Global Treaty on Energy Efficiency? The NPT Model

Commentary | October 18, 2010

Greg Austin wrote this piece for his weekly column in New Europe.

Rules for effective advertizing in the commercial world include elements like “keep it simple”, “find an appeal in the market” and “work off a strategy”. Another good guideline is “think in words and pictures”. Now shift to the climate change debate and think of how to package the idea of “parts per million of carbon dioxide” –  a nightmare brief for any advertizing agency. So why then do the world’s political leaders keep trying so stubbornly to sell the message of mitigating climate change by reference to reducing carbon dioxide emissions.

As serious as the issue of “ppm” is, few people involved in public policy or business actually identify with the term.
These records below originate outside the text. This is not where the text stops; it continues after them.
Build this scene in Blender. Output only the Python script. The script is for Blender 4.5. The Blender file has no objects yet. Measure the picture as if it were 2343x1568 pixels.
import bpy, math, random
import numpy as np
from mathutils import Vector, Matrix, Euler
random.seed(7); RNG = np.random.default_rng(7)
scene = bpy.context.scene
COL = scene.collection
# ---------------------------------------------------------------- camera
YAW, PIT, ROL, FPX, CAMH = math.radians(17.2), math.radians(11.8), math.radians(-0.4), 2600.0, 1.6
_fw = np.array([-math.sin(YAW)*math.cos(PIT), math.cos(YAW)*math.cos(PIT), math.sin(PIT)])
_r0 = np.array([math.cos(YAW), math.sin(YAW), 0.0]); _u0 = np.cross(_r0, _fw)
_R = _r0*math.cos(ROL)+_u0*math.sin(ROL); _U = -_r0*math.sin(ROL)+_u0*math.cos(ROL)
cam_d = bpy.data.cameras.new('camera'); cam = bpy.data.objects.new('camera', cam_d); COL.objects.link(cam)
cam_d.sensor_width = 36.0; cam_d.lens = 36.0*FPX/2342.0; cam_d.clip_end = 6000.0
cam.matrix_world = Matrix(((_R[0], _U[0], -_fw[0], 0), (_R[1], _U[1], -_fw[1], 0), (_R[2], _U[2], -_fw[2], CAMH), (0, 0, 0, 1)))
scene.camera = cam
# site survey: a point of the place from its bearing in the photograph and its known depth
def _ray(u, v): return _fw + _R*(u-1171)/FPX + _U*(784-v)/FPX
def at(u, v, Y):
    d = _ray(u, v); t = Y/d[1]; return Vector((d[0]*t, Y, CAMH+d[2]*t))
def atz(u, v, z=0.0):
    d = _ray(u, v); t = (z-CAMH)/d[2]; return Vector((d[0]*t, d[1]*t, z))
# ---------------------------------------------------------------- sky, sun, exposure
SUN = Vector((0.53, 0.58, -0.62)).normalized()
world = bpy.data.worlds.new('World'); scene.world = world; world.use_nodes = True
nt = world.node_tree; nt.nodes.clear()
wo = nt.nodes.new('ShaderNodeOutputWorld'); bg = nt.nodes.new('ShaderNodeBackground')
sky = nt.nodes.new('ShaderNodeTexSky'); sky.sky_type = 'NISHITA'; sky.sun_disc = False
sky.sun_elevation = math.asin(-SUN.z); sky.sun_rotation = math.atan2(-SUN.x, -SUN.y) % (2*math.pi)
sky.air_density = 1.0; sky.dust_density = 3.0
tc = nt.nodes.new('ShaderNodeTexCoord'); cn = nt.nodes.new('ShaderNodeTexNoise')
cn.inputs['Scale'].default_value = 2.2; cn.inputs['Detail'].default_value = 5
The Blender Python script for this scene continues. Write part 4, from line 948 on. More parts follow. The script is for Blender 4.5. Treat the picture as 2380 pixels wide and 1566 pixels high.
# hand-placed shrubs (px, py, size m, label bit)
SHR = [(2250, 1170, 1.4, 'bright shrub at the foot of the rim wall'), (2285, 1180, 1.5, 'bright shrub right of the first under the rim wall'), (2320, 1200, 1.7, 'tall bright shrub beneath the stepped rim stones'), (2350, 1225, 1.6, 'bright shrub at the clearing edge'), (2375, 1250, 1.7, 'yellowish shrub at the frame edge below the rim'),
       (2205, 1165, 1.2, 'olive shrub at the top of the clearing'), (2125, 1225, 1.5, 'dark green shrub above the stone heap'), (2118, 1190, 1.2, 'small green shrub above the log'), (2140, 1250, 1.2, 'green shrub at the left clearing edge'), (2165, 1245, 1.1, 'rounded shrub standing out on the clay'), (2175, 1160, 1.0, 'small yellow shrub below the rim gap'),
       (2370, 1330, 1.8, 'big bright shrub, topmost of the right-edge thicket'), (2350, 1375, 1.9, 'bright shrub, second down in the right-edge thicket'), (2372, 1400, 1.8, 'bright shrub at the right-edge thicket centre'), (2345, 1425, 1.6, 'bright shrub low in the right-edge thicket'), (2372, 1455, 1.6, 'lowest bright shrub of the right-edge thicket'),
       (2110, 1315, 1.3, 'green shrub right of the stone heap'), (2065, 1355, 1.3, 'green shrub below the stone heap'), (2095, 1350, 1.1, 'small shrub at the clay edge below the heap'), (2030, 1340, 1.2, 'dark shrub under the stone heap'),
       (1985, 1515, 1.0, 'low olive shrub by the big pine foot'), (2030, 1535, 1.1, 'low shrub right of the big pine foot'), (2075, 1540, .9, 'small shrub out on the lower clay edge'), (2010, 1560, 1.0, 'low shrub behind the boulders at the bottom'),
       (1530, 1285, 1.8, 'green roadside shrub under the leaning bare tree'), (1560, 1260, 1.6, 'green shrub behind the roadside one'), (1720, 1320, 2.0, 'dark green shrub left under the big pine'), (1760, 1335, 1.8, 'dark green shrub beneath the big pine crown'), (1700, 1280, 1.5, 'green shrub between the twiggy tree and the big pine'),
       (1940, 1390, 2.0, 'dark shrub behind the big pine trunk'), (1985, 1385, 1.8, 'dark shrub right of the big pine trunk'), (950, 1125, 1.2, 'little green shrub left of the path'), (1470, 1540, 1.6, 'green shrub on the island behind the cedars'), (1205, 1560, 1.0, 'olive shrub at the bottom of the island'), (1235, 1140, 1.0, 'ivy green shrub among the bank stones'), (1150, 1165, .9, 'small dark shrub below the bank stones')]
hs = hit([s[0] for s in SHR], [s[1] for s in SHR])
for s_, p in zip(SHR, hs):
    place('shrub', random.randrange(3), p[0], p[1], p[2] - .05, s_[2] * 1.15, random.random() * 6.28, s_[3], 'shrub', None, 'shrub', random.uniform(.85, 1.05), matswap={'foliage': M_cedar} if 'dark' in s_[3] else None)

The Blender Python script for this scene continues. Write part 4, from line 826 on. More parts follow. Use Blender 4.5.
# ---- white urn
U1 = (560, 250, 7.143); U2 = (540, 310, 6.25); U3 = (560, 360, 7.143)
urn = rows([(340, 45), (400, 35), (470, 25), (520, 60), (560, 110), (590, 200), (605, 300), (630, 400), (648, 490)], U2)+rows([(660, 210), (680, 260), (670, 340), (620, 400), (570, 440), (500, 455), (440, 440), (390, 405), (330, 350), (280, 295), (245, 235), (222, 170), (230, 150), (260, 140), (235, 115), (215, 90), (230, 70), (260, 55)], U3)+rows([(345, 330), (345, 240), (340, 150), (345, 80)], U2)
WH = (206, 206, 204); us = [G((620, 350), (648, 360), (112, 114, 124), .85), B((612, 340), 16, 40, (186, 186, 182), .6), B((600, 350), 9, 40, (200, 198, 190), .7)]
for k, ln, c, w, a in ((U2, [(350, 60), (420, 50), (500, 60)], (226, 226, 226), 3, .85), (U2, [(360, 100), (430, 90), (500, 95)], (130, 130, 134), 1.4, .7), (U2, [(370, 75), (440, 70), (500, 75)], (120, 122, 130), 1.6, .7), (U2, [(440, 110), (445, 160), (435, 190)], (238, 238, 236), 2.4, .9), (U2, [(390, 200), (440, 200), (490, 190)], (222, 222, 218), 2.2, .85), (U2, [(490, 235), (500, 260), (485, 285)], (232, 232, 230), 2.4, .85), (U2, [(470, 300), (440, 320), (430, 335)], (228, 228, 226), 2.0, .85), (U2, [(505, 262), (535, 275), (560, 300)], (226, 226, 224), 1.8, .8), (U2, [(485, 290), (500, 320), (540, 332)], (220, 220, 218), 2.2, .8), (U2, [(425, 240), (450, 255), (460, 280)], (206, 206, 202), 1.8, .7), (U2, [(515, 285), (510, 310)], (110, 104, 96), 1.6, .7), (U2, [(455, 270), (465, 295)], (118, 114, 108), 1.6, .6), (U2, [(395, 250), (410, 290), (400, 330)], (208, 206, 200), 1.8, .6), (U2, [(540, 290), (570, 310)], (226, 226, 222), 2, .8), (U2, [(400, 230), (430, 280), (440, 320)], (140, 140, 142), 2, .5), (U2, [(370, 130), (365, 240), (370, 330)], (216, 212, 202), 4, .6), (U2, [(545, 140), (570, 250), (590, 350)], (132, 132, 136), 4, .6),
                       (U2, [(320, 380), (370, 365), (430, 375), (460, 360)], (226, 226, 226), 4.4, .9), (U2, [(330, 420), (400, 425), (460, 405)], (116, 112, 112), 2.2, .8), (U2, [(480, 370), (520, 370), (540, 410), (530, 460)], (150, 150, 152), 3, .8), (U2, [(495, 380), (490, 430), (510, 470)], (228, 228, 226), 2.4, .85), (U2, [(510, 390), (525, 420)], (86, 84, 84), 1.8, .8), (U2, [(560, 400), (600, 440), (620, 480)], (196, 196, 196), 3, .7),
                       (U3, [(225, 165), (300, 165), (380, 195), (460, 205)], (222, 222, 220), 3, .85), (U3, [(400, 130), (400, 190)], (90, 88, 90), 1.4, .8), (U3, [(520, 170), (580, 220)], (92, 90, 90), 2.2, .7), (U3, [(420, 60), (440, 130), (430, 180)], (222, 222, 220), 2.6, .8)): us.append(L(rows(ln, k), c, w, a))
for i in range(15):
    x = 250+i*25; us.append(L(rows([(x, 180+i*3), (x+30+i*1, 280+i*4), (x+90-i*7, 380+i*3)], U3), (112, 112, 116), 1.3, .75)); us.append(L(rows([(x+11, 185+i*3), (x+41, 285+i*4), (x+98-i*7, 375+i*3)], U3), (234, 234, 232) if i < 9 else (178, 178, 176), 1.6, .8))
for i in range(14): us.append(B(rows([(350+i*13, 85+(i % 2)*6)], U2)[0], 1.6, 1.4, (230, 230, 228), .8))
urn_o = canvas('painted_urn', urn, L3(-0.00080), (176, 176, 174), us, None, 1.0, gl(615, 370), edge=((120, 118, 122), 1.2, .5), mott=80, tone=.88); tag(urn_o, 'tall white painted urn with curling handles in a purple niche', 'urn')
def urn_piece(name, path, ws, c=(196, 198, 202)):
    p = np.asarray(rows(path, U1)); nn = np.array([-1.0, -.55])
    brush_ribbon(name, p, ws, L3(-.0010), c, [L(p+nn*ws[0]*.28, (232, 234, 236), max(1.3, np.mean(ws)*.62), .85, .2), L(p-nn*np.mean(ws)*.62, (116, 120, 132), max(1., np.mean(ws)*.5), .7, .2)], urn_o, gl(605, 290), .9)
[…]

How many people wake up in the morning and say: “I need to reduce my ppm today?”  There has been an advance in marketing climate change mitigation in recent years with the advent of the idea of “reducing the carbon footprint”, and many more people identify with their carbon footprint than with their ppm. But on closer inspection, the footprint term is not consumer friendly either. The economics of costing a carbon footprint is almost as inaccessible and contested as the science of climate change.

By contrast, the term “energy saving” is one that is universally understood, from the poorest communities to the richest, from the least educated to the most educated.  In the rich world, there is an immediate hip-pocket effect of saving energy. In the poor world, the immediate effect is in terms of keeping some fuel in reserve to cook a meal or boil water to drink – either next week, tomorrow, or perhaps even later the same day.

How can politicians exploit the appeal of this simpler message to advance the cause of climate change mitigation? There is one option that may provide the lion’s share of the outcome we need in ppm and at the same time build a bigger constituency of support for the end result.

We could get this from an energy efficiency treaty. According to the “alternative scenario” in the 2006 World Energy Outlook from the International Energy Agency (IEA), efficiency measures could provide up to two-thirds of the projected reductions needed to stabilize carbon dioxide emissions and begin to reduce them by 2030.

But the world does not have any universally enforceable treaty that addresses fossil fuels or energy security, nor a global energy organization to facilitate regulation, in spite of repeated demands and a pressing need for these.

There are elements in place, such as the Energy Charter, a European invention steadily gaining wider appeal; the IEA, largely a policy shop for the wealthy OECD countries; and IRENA (the International Renewable Energy Agency) set up in 2009, also a policy shop but with much stronger roles in promotion and organizing concrete actions.

As we contemplate what form an energy efficiency treaty might take, it soon emerges that there is in fact a prototype global treaty in this field – the Nuclear Non-proliferation Treaty (NPT). The three features of the NPT that have immediate application to the idea of an energy efficiency treaty include: setting a new global norm; a commitment by powerful states to reduce their excesses if the less powerful states commit to a certain path; and a new grand bargain on technology transfer from more developed states that will underpin the commitment by the less developed states.

The biggest challenge in applying this model to a new energy efficiency treaty will be defining the norms. Yet, if the world can agree an International Criminal Court in a few short years, an energy efficiency treaty is achievable in similar time frame. The foundations are there. Most countries and most people aspire to enhanced energy efficiency – here and now.